=== Given records ===

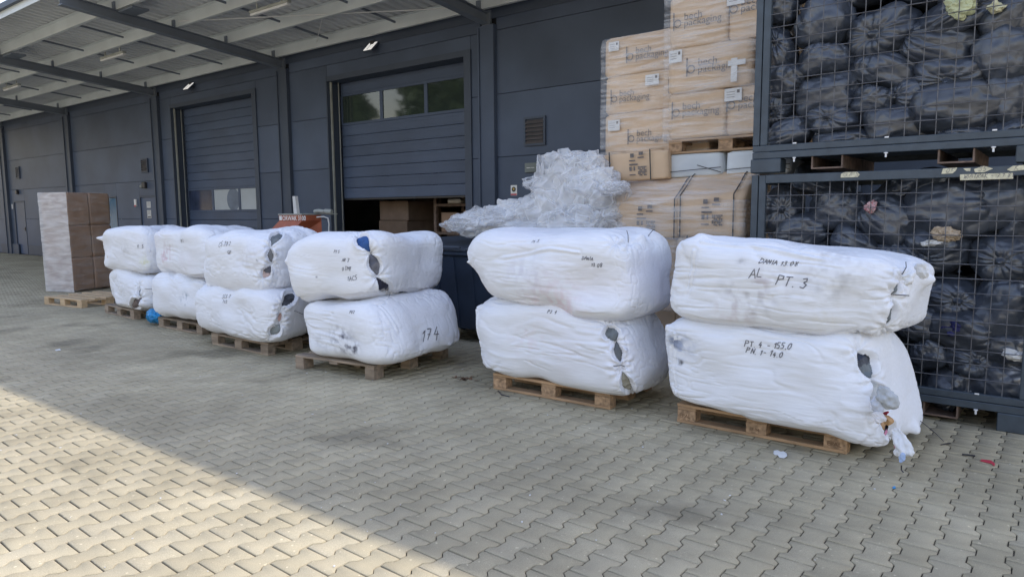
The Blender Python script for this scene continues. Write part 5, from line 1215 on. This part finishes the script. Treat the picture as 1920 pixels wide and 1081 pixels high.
# ================================================================== litter
def flat(pts, h, name, m, label, cat):
    P = [at_z(x, y, h) for x, y in pts]; n = len(P)
    V = [tuple(p) for p in P]+[(p[0], p[1], h-.002) for p in P]
    mb = MB().add(V, [tuple(range(n)), tuple(range(n, 2*n))[::-1]]+[(i, (i+1) % n, (i+1) % n+n, i+n) for i in range(n)])
    return tag(mb.build(name, m), label, cat)
flat([(1450, 849), (1451, 844), (1458, 843), (1464, 846), (1469, 845), (1475, 849), (1476, 854), (1470, 858), (1462, 857), (1458, 852), (1453, 852)], .006, 'paper_scrap', M['paper'], 'white heart-like paper scrap on the paving in front of the nearest pallet', 'paper')
flat([(1838, 863), (1840, 860), (1858, 862), (1866, 868), (1864, 873), (1859, 868), (1850, 866)], .006, 'red_scrap', M['red'], 'small red plastic strip on the paving at the far right', 'plastic scrap')
tag(MB().tube([at_z(1804, 851, .006), at_z(1815, 852, .010), at_z(1828, 854, .006)], .006, 5).build('cable_tie', M['strap']), 'short black cable tie on the paving left of the red strip', 'cable tie')
tag(MB().tube([at_z(1764, 833, .006), at_z(1774, 831, .012), at_z(1782, 830, .006)], .004, 5).build('cable_tie', M['strap']), 'thin black cable tie lying just right of the nearest bale', 'cable tie')
tag(MB().tube([at_z(934, 732, .006), at_z(940, 739, .008), at_z(955, 743, .006)], .005, 5).build('cable_tie', M['strap']), 'curved black tie on the paving by the second pallet', 'cable tie')
tag(MB().tube([at_z(1690, 872, .05), at_z(1690, 880, .02), at_z(1694, 885, .006)], .004, 5).build('cable_tie', M['strap']), 'thin black tie hanging down to the paving under the hanging cloth', 'cable tie')
flat([(1673, 912), (1678, 910), (1680, 914), (1674, 915)], .005, 'blue_scrap', M['blue'], 'tiny blue plastic crumb on the paving in front of the nearest bale', 'plastic scrap')
flat([(103, 655), (112, 653), (114, 656), (105, 657)], .006, 'white_scrap', M['paper'], 'tiny white scrap on the paving at the far left', 'paper')
mb = MB()
for k in range(26):
    p = at_z(868+R_.gauss(0, 9), 709+R_.gauss(0, 2.5), .008); a = R_.random()*6.28; r = .018+R_.random()*.02
    u1_ = np.array([math.cos(a), math.sin(a), R_.uniform(-.3, .5)])*r; v1_ = np.array([-math.sin(a), math.cos(a), R_.uniform(-.3, .3)])*r*.5
    mb.add([p-u1_, p+v1_, p+u1_, p-v1_], [(0, 1, 2, 3)])
o = mb.build('dry_leaves', mat('dry_leaf', (.16, .09, .05), .8, .3, 30), kind='stuff'); tag(o, 'few dry brown leaves on the paving between two bale stacks', 'leaves')
mb = MB()
for k in range(170):
    x = R_.uniform(-7, 1.5); y = R_.uniform(.6, 5.5); r = R_.choice([.0025, .003, .004, .007]); a = R_.random()*3
    mb.add([(x+math.cos(a+q*1.57)*r*(1.4 if q % 2 else .8), y+math.sin(a+q*1.57)*r*(1.4 if q % 2 else .8), z) for z in (.0015, .004) for q in range(4)], [(4, 5, 6, 7), (0, 1, 5, 4), (1, 2, 6, 5), (2, 3, 7, 6), (3, 0, 4, 7)])
o = mb.build('grit', M['paper'], kind='stuff'); tag(o, 'scattered pale grit and crumbs on the paving', 'grit')
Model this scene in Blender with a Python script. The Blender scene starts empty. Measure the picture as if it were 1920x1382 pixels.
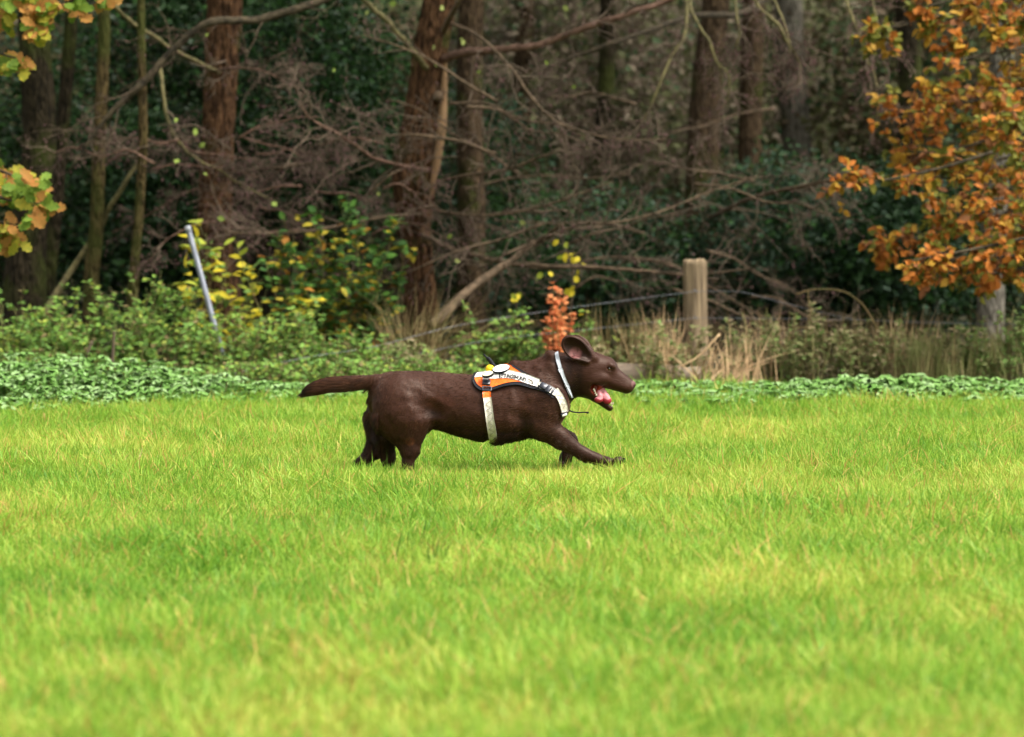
import bpy, math, random
import numpy as np
from mathutils import Vector, Matrix
from mathutils.bvhtree import BVHTree
from mathutils.kdtree import KDTree
random.seed(7)
RG = np.random.default_rng(11)
scene = bpy.context.scene
COL = scene.collection

# ---------------------------------------------------------------- camera, world, light, exposure
F_PX, HOR, CAM_Z, DIST = 8000.0, 400.0, 1.0, 16.0
cam_d = bpy.data.cameras.new('camera'); cam = bpy.data.objects.new('camera', cam_d); COL.objects.link(cam)
cam.location = (0, -DIST, CAM_Z); cam.rotation_euler = (math.radians(90), 0, 0)
cam_d.sensor_width = 36; cam_d.lens = F_PX / 1920 * 36
cam_d.shift_y = -(691 - HOR) / 1920
cam_d.clip_end = 600; cam_d.clip_start = 0.1
cam_d.dof.use_dof = True; cam_d.dof.focus_distance = DIST - 0.08; cam_d.dof.aperture_fstop = 4.5
scene.camera = cam

world = bpy.data.worlds.new('World'); scene.world = world; world.use_nodes = True
wn = world.node_tree; wn.nodes.clear()
wo = wn.nodes.new('ShaderNodeOutputWorld'); wb = wn.nodes.new('ShaderNodeBackground')
sky = wn.nodes.new('ShaderNodeTexSky'); sky.sky_type = 'NISHITA'; sky.sun_disc = False
SUN_EL, SUN_AZ = math.radians(56), math.radians(112)     # azimuth clockwise from +Y
sky.sun_elevation = SUN_EL; sky.sun_rotation = SUN_AZ
sky.dust_density = 6; sky.air_density = 1.0; sky.ozone_density = 0.6
hs = wn.nodes.new('ShaderNodeHueSaturation'); hs.inputs['Saturation'].default_value = 0.10   # cloud-grey sky
wn.links.new(sky.outputs[0], hs.inputs['Color']); wn.links.new(hs.outputs[0], wb.inputs['Color'])
wb.inputs['Strength'].default_value = 0.13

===

• _Exercise instructions_
Would you restate, exactly and with no pictures, the lines of the entries above from the one containing "Model this scene" through the one containing "COL = scene.collection"?

• _Result for this task_
Model this scene in Blender with a Python script. The Blender scene starts empty. Measure the picture as if it were 1920x1382 pixels.
import bpy, math, random
import numpy as np
from mathutils import Vector, Matrix
from mathutils.bvhtree import BVHTree
from mathutils.kdtree import KDTree
random.seed(7)
RG = np.random.default_rng(11)
scene = bpy.context.scene
COL = scene.collection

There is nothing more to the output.